__Directions for this task__
Take the listing from its first line through the line that contains "col = sc.collection" and please retype those lines exactly, leaving out the pictures.

__Dataset section__
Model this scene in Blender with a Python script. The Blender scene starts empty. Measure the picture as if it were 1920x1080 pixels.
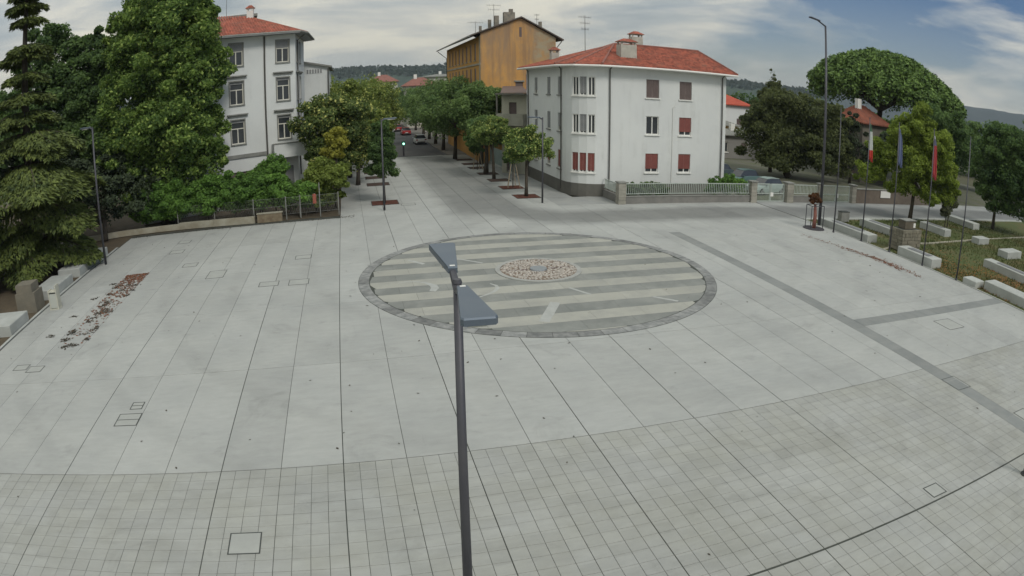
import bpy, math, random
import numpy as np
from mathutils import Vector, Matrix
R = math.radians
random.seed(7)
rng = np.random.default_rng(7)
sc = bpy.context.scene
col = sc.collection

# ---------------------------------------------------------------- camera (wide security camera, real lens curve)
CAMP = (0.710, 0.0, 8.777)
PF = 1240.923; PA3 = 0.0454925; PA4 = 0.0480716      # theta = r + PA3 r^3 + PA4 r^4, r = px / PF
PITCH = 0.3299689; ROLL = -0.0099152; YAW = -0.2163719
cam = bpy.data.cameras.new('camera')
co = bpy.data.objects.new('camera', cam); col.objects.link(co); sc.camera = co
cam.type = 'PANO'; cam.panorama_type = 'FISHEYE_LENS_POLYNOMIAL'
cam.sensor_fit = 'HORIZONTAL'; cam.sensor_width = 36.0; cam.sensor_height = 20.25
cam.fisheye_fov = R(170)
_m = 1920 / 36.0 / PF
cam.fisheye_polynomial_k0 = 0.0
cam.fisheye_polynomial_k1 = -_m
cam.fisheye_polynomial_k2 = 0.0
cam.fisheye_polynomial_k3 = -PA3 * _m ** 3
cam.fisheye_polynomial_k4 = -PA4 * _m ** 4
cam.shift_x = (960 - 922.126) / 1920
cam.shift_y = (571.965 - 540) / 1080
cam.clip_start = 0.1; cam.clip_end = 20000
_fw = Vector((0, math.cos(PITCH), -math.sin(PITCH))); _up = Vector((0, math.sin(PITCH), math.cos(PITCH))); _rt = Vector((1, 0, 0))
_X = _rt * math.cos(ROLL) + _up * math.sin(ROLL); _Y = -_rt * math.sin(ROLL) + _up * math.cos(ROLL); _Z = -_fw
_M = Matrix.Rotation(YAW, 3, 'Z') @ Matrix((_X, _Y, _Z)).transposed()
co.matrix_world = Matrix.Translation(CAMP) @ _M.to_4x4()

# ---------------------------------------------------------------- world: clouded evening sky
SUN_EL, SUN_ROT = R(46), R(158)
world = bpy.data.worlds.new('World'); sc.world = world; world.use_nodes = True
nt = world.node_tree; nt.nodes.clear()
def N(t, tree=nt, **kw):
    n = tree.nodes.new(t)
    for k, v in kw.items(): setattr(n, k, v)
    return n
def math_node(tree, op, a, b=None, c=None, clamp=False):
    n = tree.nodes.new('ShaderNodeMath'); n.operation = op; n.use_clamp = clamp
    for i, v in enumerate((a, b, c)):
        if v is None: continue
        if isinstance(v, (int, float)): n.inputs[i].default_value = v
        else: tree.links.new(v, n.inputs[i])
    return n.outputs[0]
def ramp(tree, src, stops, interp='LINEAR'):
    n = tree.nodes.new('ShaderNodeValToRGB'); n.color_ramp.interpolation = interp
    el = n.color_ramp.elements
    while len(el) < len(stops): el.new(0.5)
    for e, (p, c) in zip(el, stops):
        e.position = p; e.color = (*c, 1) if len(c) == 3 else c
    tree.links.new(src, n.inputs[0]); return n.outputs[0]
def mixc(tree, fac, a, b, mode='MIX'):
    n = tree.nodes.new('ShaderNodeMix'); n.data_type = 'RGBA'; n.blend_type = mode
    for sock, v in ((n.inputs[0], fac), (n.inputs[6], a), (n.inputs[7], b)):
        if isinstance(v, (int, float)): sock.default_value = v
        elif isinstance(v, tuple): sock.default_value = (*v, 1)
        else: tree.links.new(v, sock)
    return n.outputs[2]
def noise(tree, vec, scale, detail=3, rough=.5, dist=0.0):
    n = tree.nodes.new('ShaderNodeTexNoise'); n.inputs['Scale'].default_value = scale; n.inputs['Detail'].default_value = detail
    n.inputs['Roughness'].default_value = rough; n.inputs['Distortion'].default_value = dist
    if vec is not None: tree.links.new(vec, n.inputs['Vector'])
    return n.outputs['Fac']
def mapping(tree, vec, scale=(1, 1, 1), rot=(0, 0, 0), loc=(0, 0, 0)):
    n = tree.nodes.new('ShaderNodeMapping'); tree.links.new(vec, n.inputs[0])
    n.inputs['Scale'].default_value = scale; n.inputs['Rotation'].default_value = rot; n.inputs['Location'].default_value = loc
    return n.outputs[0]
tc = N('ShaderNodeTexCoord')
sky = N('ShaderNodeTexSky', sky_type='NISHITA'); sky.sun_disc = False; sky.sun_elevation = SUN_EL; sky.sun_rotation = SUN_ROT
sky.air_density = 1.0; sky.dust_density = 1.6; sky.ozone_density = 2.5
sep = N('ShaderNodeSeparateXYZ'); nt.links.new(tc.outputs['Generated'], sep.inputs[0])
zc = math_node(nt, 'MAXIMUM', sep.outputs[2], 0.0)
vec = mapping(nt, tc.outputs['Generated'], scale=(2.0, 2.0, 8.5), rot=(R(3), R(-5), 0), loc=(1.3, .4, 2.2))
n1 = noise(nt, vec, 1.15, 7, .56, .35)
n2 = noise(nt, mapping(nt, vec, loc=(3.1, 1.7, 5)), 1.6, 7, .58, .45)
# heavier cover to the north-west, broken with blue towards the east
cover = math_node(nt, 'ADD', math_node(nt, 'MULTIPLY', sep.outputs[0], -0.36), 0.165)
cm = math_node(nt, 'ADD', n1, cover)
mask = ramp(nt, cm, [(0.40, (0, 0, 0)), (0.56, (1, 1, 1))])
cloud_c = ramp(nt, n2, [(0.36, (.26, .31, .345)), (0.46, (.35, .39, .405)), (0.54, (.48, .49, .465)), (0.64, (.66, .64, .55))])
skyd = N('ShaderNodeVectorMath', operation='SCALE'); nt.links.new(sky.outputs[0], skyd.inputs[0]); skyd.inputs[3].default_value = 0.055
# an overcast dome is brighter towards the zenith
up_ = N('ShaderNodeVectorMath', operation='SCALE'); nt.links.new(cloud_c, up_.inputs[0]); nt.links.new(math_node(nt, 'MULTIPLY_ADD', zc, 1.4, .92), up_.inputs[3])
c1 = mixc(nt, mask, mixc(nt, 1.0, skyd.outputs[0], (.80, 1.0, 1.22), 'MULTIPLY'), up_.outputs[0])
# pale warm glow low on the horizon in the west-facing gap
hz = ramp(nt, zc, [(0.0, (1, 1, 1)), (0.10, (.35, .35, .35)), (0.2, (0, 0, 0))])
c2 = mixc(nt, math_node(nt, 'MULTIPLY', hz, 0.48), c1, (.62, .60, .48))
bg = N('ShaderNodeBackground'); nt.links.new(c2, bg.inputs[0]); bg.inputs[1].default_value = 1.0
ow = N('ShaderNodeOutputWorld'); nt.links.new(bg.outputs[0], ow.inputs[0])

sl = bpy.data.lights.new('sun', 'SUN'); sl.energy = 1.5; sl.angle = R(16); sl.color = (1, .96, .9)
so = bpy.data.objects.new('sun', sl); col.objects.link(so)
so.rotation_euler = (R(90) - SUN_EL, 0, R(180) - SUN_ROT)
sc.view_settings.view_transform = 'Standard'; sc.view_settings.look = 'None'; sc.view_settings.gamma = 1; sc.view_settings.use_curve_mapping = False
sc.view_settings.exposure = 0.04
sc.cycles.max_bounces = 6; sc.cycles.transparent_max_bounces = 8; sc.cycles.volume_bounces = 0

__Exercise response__
Model this scene in Blender with a Python script. The Blender scene starts empty. Measure the picture as if it were 1920x1080 pixels.
import bpy, math, random
import numpy as np
from mathutils import Vector, Matrix
R = math.radians
random.seed(7)
rng = np.random.default_rng(7)
sc = bpy.context.scene
col = sc.collection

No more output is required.